Interessante anche la circostanza – confermata dai giudici romani- in forza della quale l’obbligo di valutazione dell’istanza (a carico dell’Ufficio) risulta del tutto svincolato dagli effetti dell’eventuale inerzia processuale del contribuente.
In tal senso si richiamano, addirittura, le indicazioni della stessa Amministrazione (circolare n. 198/1998) che ha anche affermato a chiare lettere la doverosità del vaglio dell’annullamento d’ufficio dell’illegittimo atto con la risoluzione ministeriale n. 4079 del 18 luglio 1994.
Qui si affermò che “nel settore tributario, tra gli interessi pubblici idonei a sorreggere, sul piano della legittimità, l’intervento in autotutela è sicuramente da annoverare anche l’esigenza che al contribuente non sia richiesto di corrispondere più di quanto effettivamente dovuto in base alle norme in vigore; cosa che, altrimenti, urterebbe contro i principi di trasparenza e giustizia sostanziale oramai riconosciuti come immanenti a qualunque attività della pubblica amministrazione“.
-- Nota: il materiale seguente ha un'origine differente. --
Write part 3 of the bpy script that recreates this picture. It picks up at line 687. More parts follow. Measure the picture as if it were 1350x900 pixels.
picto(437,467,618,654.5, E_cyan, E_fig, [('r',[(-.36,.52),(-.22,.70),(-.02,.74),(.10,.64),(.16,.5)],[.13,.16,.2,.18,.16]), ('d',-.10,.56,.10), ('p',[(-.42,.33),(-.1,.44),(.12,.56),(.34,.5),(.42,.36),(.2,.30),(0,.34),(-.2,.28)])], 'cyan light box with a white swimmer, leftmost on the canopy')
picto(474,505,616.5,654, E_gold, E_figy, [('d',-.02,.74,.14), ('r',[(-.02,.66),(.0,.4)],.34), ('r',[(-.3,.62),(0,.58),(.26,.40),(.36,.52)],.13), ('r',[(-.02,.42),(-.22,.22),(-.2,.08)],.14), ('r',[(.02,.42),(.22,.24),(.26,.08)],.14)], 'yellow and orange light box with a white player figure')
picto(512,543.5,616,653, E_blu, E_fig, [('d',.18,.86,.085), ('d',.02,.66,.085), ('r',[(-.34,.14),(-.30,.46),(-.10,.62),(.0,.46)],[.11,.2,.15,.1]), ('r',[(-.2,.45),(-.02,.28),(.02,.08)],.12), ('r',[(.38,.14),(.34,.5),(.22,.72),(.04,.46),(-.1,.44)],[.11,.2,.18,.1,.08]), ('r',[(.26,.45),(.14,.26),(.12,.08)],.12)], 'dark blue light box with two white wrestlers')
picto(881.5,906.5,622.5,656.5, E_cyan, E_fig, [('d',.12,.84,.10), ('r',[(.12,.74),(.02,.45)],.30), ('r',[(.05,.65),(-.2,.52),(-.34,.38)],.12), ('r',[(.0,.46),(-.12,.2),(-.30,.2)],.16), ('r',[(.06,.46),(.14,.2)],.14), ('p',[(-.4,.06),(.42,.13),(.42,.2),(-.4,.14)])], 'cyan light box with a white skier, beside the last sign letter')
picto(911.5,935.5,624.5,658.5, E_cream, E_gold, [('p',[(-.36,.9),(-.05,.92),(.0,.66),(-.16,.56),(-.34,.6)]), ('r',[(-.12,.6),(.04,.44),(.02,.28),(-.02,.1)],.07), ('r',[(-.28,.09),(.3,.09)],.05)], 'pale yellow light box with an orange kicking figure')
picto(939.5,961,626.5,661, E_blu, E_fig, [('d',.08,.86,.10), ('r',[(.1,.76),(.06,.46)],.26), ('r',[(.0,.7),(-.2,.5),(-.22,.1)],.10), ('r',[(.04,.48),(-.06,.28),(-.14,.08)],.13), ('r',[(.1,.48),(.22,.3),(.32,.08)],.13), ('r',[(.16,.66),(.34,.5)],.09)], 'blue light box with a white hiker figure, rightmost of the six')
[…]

Ecco allora che l’Amministrazione finanziaria ha lo specifico dovere di porre in confronto l’interesse privato sotteso all’istanza per valutare, in presenza del vizio di legittimità della pretesa tributaria, la compatibilità dell’annullamento della stessa con l’interesse pubblico all’esazione, verificando se esso sia meritevole di tutela perché non in contrasto con norme dell’ordinamento e con il principio fondamentale della correttezza dell’imposizione.
Il concetto, a ben vedere, viene richiamato anche dall’articolo 10 dello Statuto del contribuente, che impone la correttezza quale criterio di gestione del rapporto di imposta.
Quindi, nel caso specifico, il rifiuto di provvedere in autotutela sull’istanza della ricorrente volta alla riduzione dell’imposta in proporzione della sua quota ereditaria risulta lesivo delle suddette norme e dei suddetti principi, positivamente imposti all’Amministrazione; è quindi accertato il diritto della ricorrente ad ottenere dall’Amministrazione risposta alla predetta istanza in conformità alle disposizioni che disciplinano il potere di autotutela e l’imposizione agli eredi.
Complessivamente, dunque, la particolare casistica (invero molto specifica) che abbiamo evocato ci è assolutamente utile per ricavare un principio generale che può aiutarci in numerose situazioni ricorrenti.
L’istanza di annullamento in autotutela è uno strumento utile e corretto da utilizzare ogni qual volta sia del tutto carente la correttezza della pretesa tributaria (in modo oggettivo, dimostrabile e nel perimetro delle disposizioni che regolano il richiamato istituto), a prescindere dalla eventuale inerzia del contribuente.
Diversamente, lo strumento appare del tutto inutile quando si tratti di rimediare a delle palesi dimenticanze, normalmente riferibili all’inutile trascorrere del tempo per proporre le impugnative di rito avverso atti tributari.
Quindi, chi sbaglia paga, ma non certo per quanto attiene pretese non fondate, avverso le quali è esperibile il rimedio dell’autotutela.